Sancimino, a project manager and software developer for an IT firm, has lived in the district 18 years with his wife, Stephanie, and has three boys in district schools. He has been director of football for the Shrub Oak Athletic Club (SOAC) for the last five years, is a community advisor for ASK (Alliance for Safe Kids) and is active with the Yorktown Against Heroin effort.

“Over the past 12 years I have volunteered my time working in youth sports as a coach, commissioner and director and I felt it is time to take the next step and volunteer to be part of the Board of Education,” he said. “I believe that with my technology background I can complement the board and be a valuable asset.
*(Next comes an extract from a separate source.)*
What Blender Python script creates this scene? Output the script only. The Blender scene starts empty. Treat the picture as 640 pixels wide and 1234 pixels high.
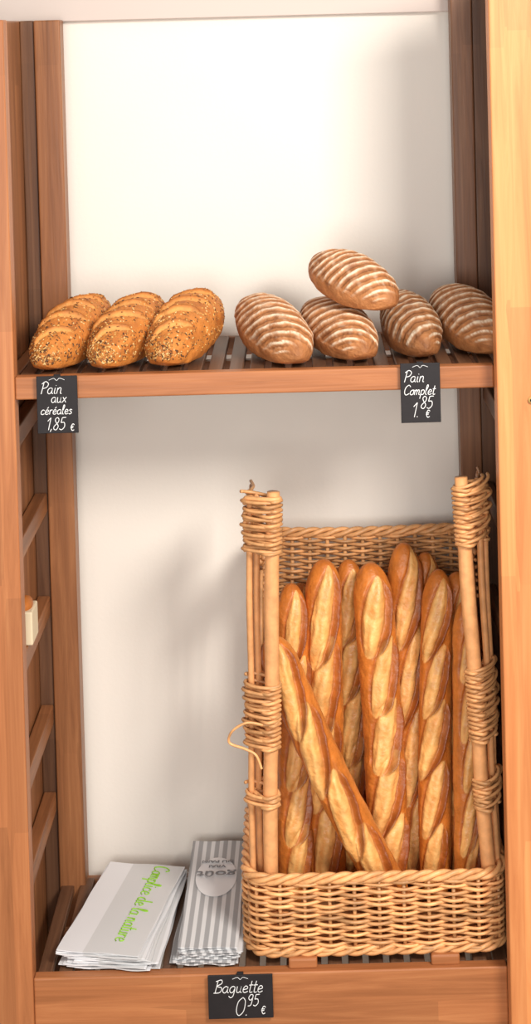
import bpy, math, random
import numpy as np
from mathutils import Matrix, Vector, Euler
random.seed(7); rng=np.random.RandomState(5)
scene=bpy.context.scene
scene.view_settings.view_transform='Standard'
COL=scene.collection

# ------------------------------------------------------------------ helpers
def lin(r,g,b):
    f=lambda c:(c/255/12.92) if c/255<=0.04045 else ((c/255+0.055)/1.055)**2.4
    return (f(r),f(g),f(b),1)
def empty(name,loc=(0,0,0)):
    o=bpy.data.objects.new(name,None); o.location=loc; o.empty_display_size=.05; COL.objects.link(o); return o
def mesh_obj(name,v,f,mat=None,parent=None,smooth=False,col=None):
    me=bpy.data.meshes.new(name); me.from_pydata([tuple(p) for p in v],[],[tuple(q) for q in f]); me.update()
    if smooth:
        me.polygons.foreach_set('use_smooth',[True]*len(me.polygons))
    if col is not None:
        a=me.color_attributes.new('Col','FLOAT_COLOR','POINT')
        a.data.foreach_set('color',np.asarray(col,dtype=np.float32).ravel())
    o=bpy.data.objects.new(name,me); COL.objects.link(o)
    if mat: me.materials.append(mat)
    if parent: o.parent=parent
    return o
def box(name,x0,x1,y0,y1,z0,z1,mat,parent=None,bev=.003):
    v=[(x,y,z) for x in(x0,x1) for y in(y0,y1) for z in(z0,z1)]
    f=[(0,1,3,2),(4,6,7,5),(0,4,5,1),(2,3,7,6),(0,2,6,4),(1,5,7,3)]
    o=mesh_obj(name,v,f,mat,parent)
    if bev:
        m=o.modifiers.new('b','BEVEL'); m.width=bev; m.segments=3
    return o
class TB:
    """collects tubes into one mesh"""
    def __init__(s): s.v=[];s.f=[];s.c=[]
    def tube(s,pts,r,n=6,closed=False,shade=1.0,flat=1.0):
        P=np.array([tuple(p) for p in pts],dtype=float); m=len(P)
        if closed: T=np.roll(P,-1,0)-np.roll(P,1,0)
        else: T=np.gradient(P,axis=0)
        T/= (np.linalg.norm(T,axis=1)[:,None]+1e-12)
        base=len(s.v)
        up=np.array([0,0,1.]) if abs(T[:,2]).mean()<.7 else np.array([0,1.,0])
        A=np.cross(T,up); A/=(np.linalg.norm(A,axis=1)[:,None]+1e-9); B=np.cross(A,T)
        rr=np.full(m,r) if np.isscalar(r) else np.array(r)
        sh=np.full(m,shade) if np.isscalar(shade) else np.array(shade)
        for i in range(m):
            for k in range(n):
                a=2*math.pi*k/n
                s.v.append(P[i]+rr[i]*(math.cos(a)*A[i]*flat+math.sin(a)*B[i])); s.c.append((sh[i],sh[i],sh[i],1))
        for i in range(m if closed else m-1):
            j=(i+1)%m
            for k in range(n):
                l=(k+1)%n
                s.f.append((base+i*n+k,base+i*n+l,base+j*n+l,base+j*n+k))
        if not closed:
            s.f.append(tuple(base+k for k in range(n))[::-1]); s.f.append(tuple(base+(m-1)*n+k for k in range(n)))
    def make(s,name,mat,parent): return mesh_obj(name,s.v,s.f,mat,parent,True,s.c)
def catmull(p,n=6):
    if len(p)<3: return p
    out=[];q=[p[0]]+list(p)+[p[-1]]
    for i in range(1,len(q)-2):
        a,b,c,d=[Vector(x) for x in q[i-1:i+3]]
        for k in range(n):
            t=k/n; out.append(.5*((2*b)+(c-a)*t+(2*a-5*b+4*c-d)*t*t+(3*b-a-3*c+d)*t**3))
    out.append(Vector(p[-1])); return out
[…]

We have to be able to bring education and technology together in a way to help keep children engaged and give teachers another platform for instruction.”

The three incumbents seeking reelection are Steven Korn, who was first elected in 2001 as a write-in candidate, former board President Elizabeth Kogler, who joined the board in 2006, and Shrub Oak Athletic Club President Steve Rosen, who has served since 2007.

Korn heads the Lakeland Audit Committee that oversees financial management in the district and believes his experience is essential in managing the state tax cap and representing the interests of parents and taxpayers in a district with a $160 million budget.

“I am enthused and energized by the role of trustee as I was after my first election 15 years ago. I care deeply about the Lakeland Central School District and its important role in our community,” he said. “The Lakeland School District is now featured by many real estate agents when selling. This wasn’t true when I first joined the school board. Local property values are now enhanced by being in the Lakeland School District. We all benefit.”

Kogler, the current board vice president, said the tax cap was one of the biggest challenges the board has had to adjust to, and cautioned it could become necessary to cut programs and staff to continue to stay within the cap.

“While we all want to make a good education affordable, New York State has enacted many mandates on the schools that they do not fund,” she said. “I believe we hire outstanding people who really want our children to learn and achieve anything they want to. I am also proud of the technology we have in our district. From kindergarten through 12th grade, technology is used in our classroom to transform learning. Students are learning the skills they need to succeed when they leave the district.”

Rosen, who has worked closely with Sancimino with the SOAC, agreed the last eight years “have been crazy” dealing with the tax cap and other state mandates, but he’s proud no programs have been cut, particularly in athletics.

“I’m out in the community so I get to hear what people want to see in the district,” he said. “I feel like I can continue to be an asset to the district and working to keep taxes down.”

Voting will take place Tuesday, May 17 from 7 a.m. to 9 p.m. at Van Cortlandtville Elementary School on Route 6.